Davacı vekili istinaf dilekçesinde; İlk Derece Mahkemesi tarafından verilen hükmün usul ve yasaya aykırı olduğunu zira dava dilekçesinde yemin deliline dayanıldığını, yemin teklifine imkan verilmesi ve davalı tarafından dava konusunun doğruluğu hakkında yemin etmesi halinde söz konusu bu yeminin kesin delil teşkil edeceğini, davanın dava dilekçesinde belirtilen değer üzerinden görülüp karara bağlandığını, 492 sayılı Harçlar Kanunu'nun 30. maddesi kapsamında keşfen bir değer belirlenmediğini ve belirlenen değer üzerinden harç ikmali yoluna gidilmediğini belirterek İlk Derece Mahkemesi kararının kaldırılmasına karar verilmesini talep etmiştir.

C. Gerekçe ve Sonuç

Bölge Adliye Mahkemesinin yukarıda tarih ve sayısı belirtilen kararıyla; davaya konu taşınmazın kadastro tespitinin 02.05.2009 tarihinde kesinleştiği, eldeki davanın açıldığı tarih itibariyle 3402 sayılı Kanun'un 12/3 maddesinde öngörülen on yıllık hak düşürücü sürenin geçtiği gerekçesiyle davacı vekilinin istinaf başvurusunun esastan reddine karar verilmiştir.

V. TEMYİZ

A. Temyiz Yoluna Başvuranlar

Bölge Adliye Mahkemesinin yukarıda belirtilen kararına karşı süresi içinde davacı vekili temyiz isteminde bulunmuştur.

B. Temyiz Sebepleri

Davacı vekili; istinaf talepli dilekçesinde ileri sürdüğü itiraz nedenlerini yineleyerek kararın bozulmasına karar verilmesini talep etmiştir.

C. Gerekçe

1. Uyuşmazlık ve Hukuki Nitelendirme

Dava, kadastro tespiti öncesi nedene dayalı tapu iptal ve tescil istemine ilişkindir.

2. İlgili Hukuk

3402 sayılı Kadastro Kanunu'nun 12/3 üncü maddesi

3. Değerlendirme

1.Bölge adliye mahkemelerinin nihai kararlarının bozulması 6100 sayılı Kanun'un 371 inci maddesinde yer alan sebeplerden birinin varlığı hâlinde mümkündür.

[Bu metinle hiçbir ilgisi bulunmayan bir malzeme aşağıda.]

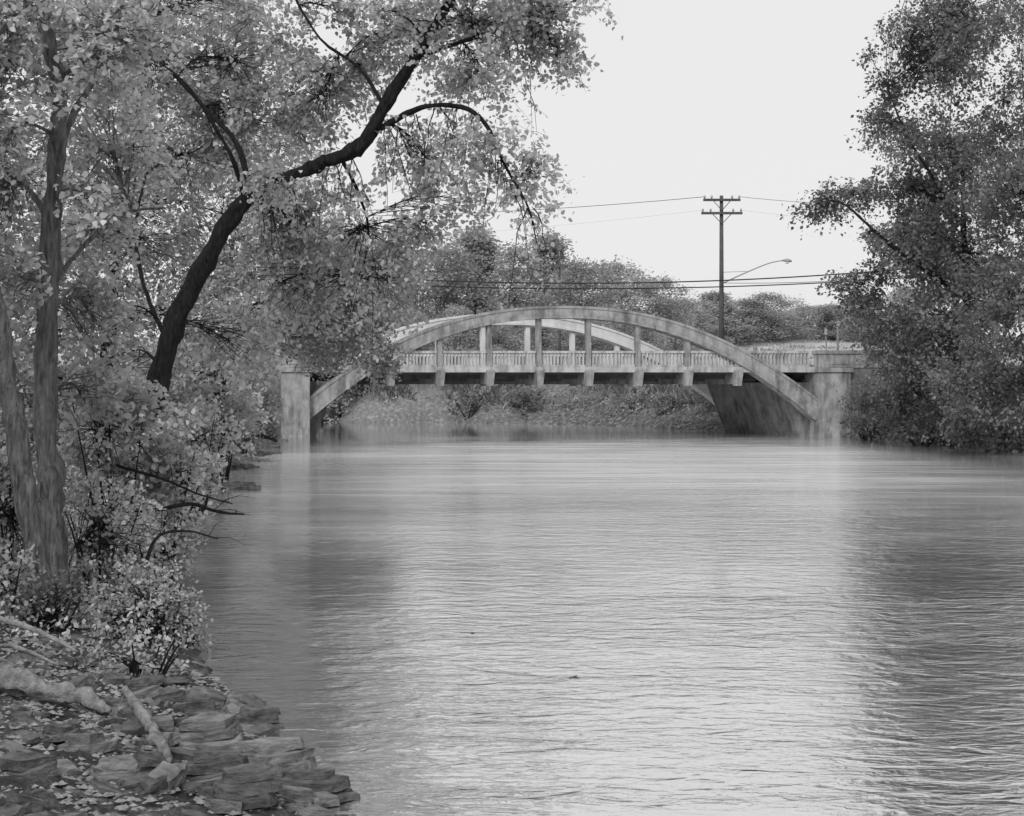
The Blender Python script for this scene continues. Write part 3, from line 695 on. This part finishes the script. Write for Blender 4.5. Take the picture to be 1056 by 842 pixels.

2. Kadastro çalışmaları sonucu, Burdur ili, ... ilçesi, ... köyünde kain 119 ada 4 parsel sayılı taşınmaz davalı ... oğlu ... adına tespit edilmiştir. Kadastro tespitine karşı Hazine tarafından söz konusu taşınmazın da dahil olduğu 10 farklı parselin Haziran 1334 tarih ve 10 sıra nolu tapu kaydının sınırları içerisinde kaldığından bahisle tespite itiraz davası açılmıştır. Bucak Kadastro Mahkemesi 03.04.2009 tarih ve 2006/112 E. 2009/115 K. sayılı kararıyla davanın feragat nedeniyle reddine, davaya konu parsellerin tespit gibi tesciline karar vermiştir. Bu karar tarafların hükmü temyiz etmemesi üzerine 12.05.2009 tarihinde kesinleşmiştir. Davaya konu taşınmaz, kesinleşme neticesinde 05.02.2010 tarihinde tapuya tescil edilmiştir.

3. Dava konusu taşınmaza yönelik davanın ise Kadastro Kanunu'nun 12/3 üncü maddesinde düzenlenen 10 yıllık hak düşürücü süre geçtikten sonra 02.03.2020 tarihinde açıldığı anlaşılmıştır.

4. Temyizen incelenen karar, tarafların karşılıklı iddia ve savunmalarına, dayandıkları belgelere, uyuşmazlığa uygulanması gereken hukuk kuralları ile hukuki ilişkinin nitelendirilmesine, dava şartlarına, yargılama ve ispat kuralları ile kararda belirtilen gerekçelere göre usul ve kanuna uygun olup davacı vekili tarafından temyiz dilekçesinde ileri sürülen nedenler kararın bozulmasını gerektirecek nitelikte görülmemiştir.

VI. KARAR

Açıklanan sebeplerle;

Davacının yerinde görülmeyen tüm temyiz itirazlarının reddi ile temyiz olunan Bölge Adliye Mahkemesi kararının 6100 sayılı Kanun'un 370 inci maddesinin birinci fıkrası uyarınca ONANMASINA,

Harç peşin alındığından yeniden harç alınmasına yer olmadığına,

Dosyanın İlk Derece Mahkemesine, kararın bir örneğinin Bölge Adliye Mahkemesine gönderilmesine,

19.09.2024 tarihinde kesin olmak üzere oy birliğiyle karar verildi.